> [Work instructions]
Everything in the listing except the pictures should be written out exactly.

> [Listed entries]
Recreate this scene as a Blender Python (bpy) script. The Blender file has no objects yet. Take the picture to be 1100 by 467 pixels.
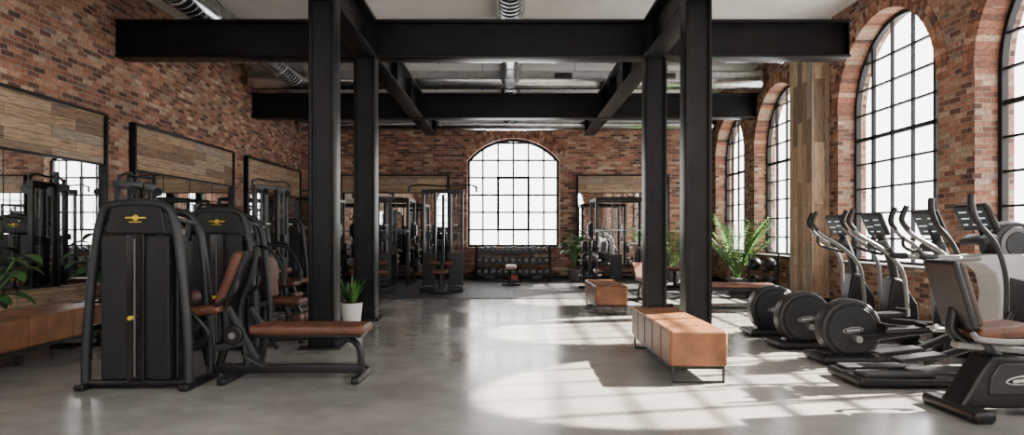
import bpy, bmesh, math, random
from mathutils import Vector, Matrix, Euler
random.seed(7)
S = bpy.context.scene

# ------------------------------------------------------------------ materials
def newmat(name):
    m = bpy.data.materials.new(name); m.use_nodes = True
    nt = m.node_tree
    return m, nt, nt.nodes['Principled BSDF']
def N(nt, t, **kw):
    n = nt.nodes.new(t)
    for k, v in kw.items(): setattr(n, k, v)
    return n
def ramp(nt, stops, interp='LINEAR'):
    r = nt.nodes.new('ShaderNodeValToRGB'); cr = r.color_ramp; cr.interpolation = interp
    while len(cr.elements) < len(stops): cr.elements.new(0.5)
    for e, (p, c) in zip(cr.elements, stops):
        e.position = p; e.color = (*c, 1)
    return r
def simple(name, col, rough=0.5, metal=0.0, var=0.15, scale=12, bump=0.0, bscale=80, coat=0.0, spec=0.5):
    m, nt, b = newmat(name)
    tc = N(nt, 'ShaderNodeTexCoord'); no = N(nt, 'ShaderNodeTexNoise')
    no.inputs['Scale'].default_value = scale; no.inputs['Detail'].default_value = 4
    nt.links.new(tc.outputs['Object'], no.inputs['Vector'])
    lo = tuple(c*(1-var) for c in col); hi = tuple(min(1, c*(1+var)) for c in col)
    r = ramp(nt, [(0.3, lo), (0.7, hi)])
    nt.links.new(no.outputs['Fac'], r.inputs['Fac']); nt.links.new(r.outputs['Color'], b.inputs['Base Color'])
    b.inputs['Roughness'].default_value = rough; b.inputs['Metallic'].default_value = metal
    b.inputs['Coat Weight'].default_value = coat; b.inputs['Specular IOR Level'].default_value = spec
    if bump > 0:
        n2 = N(nt, 'ShaderNodeTexNoise'); n2.inputs['Scale'].default_value = bscale; n2.inputs['Detail'].default_value = 3
        nt.links.new(tc.outputs['Object'], n2.inputs['Vector'])
        bp = N(nt, 'ShaderNodeBump'); bp.inputs['Strength'].default_value = bump; bp.inputs['Distance'].default_value = 0.01
        nt.links.new(n2.outputs['Fac'], bp.inputs['Height']); nt.links.new(bp.outputs['Normal'], b.inputs['Normal'])
    return m
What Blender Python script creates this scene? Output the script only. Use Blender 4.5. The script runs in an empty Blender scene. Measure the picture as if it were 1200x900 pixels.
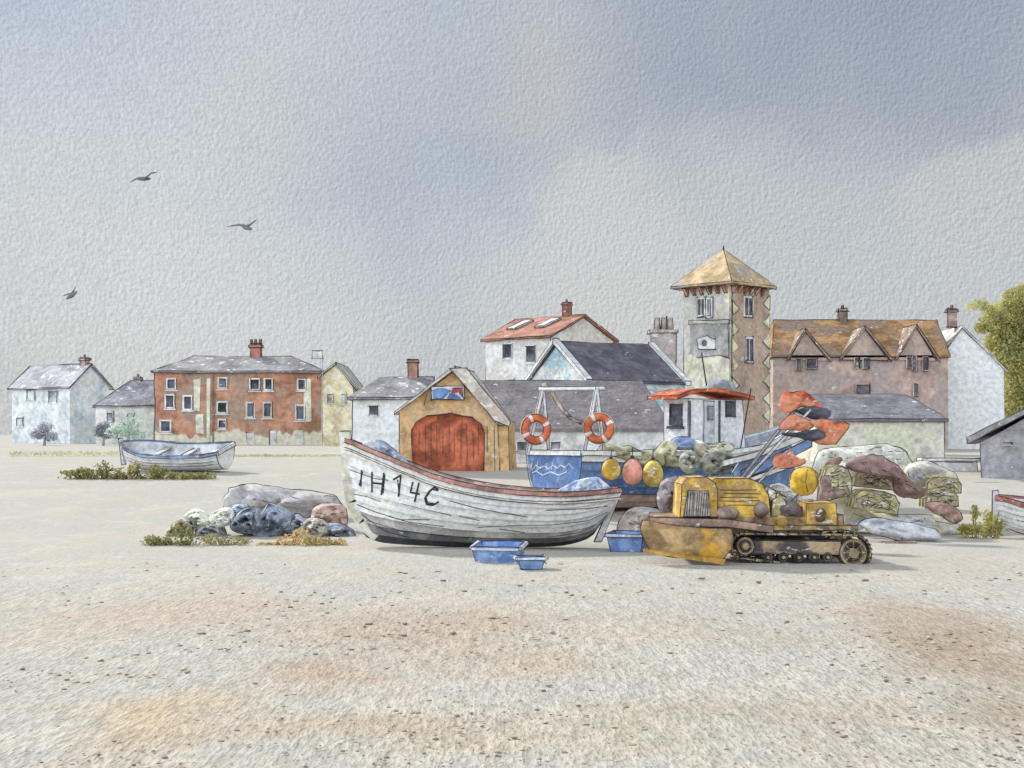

> [Answer to the exercise]
Recreate this scene as a Blender Python (bpy) script. The Blender file has no objects yet. Take the picture to be 1100 by 467 pixels.
import bpy, bmesh, math, random
from mathutils import Vector, Matrix, Euler
random.seed(7)
S = bpy.context.scene

# ------------------------------------------------------------------ materials
def newmat(name):
    m = bpy.data.materials.new(name); m.use_nodes = True
    nt = m.node_tree
    return m, nt, nt.nodes['Principled BSDF']
def N(nt, t, **kw):
    n = nt.nodes.new(t)
    for k, v in kw.items(): setattr(n, k, v)
    return n
def ramp(nt, stops, interp='LINEAR'):
    r = nt.nodes.new('ShaderNodeValToRGB'); cr = r.color_ramp; cr.interpolation = interp
    while len(cr.elements) < len(stops): cr.elements.new(0.5)
    for e, (p, c) in zip(cr.elements, stops):
        e.position = p; e.color = (*c, 1)
    return r
def simple(name, col, rough=0.5, metal=0.0, var=0.15, scale=12, bump=0.0, bscale=80, coat=0.0, spec=0.5):
    m, nt, b = newmat(name)
    tc = N(nt, 'ShaderNodeTexCoord'); no = N(nt, 'ShaderNodeTexNoise')
    no.inputs['Scale'].default_value = scale; no.inputs['Detail'].default_value = 4
    nt.links.new(tc.outputs['Object'], no.inputs['Vector'])
    lo = tuple(c*(1-var) for c in col); hi = tuple(min(1, c*(1+var)) for c in col)
    r = ramp(nt, [(0.3, lo), (0.7, hi)])
    nt.links.new(no.outputs['Fac'], r.inputs['Fac']); nt.links.new(r.outputs['Color'], b.inputs['Base Color'])
    b.inputs['Roughness'].default_value = rough; b.inputs['Metallic'].default_value = metal
    b.inputs['Coat Weight'].default_value = coat; b.inputs['Specular IOR Level'].default_value = spec
    if bump > 0:
        n2 = N(nt, 'ShaderNodeTexNoise'); n2.inputs['Scale'].default_value = bscale; n2.inputs['Detail'].default_value = 3
        nt.links.new(tc.outputs['Object'], n2.inputs['Vector'])
        bp = N(nt, 'ShaderNodeBump'); bp.inputs['Strength'].default_value = bump; bp.inputs['Distance'].default_value = 0.01
        nt.links.new(n2.outputs['Fac'], bp.inputs['Height']); nt.links.new(bp.outputs['Normal'], b.inputs['Normal'])
    return m
What Blender Python script creates this scene? Output the script only. Use Blender 4.5. The script runs in an empty Blender scene. Measure the picture as if it were 1200x900 pixels.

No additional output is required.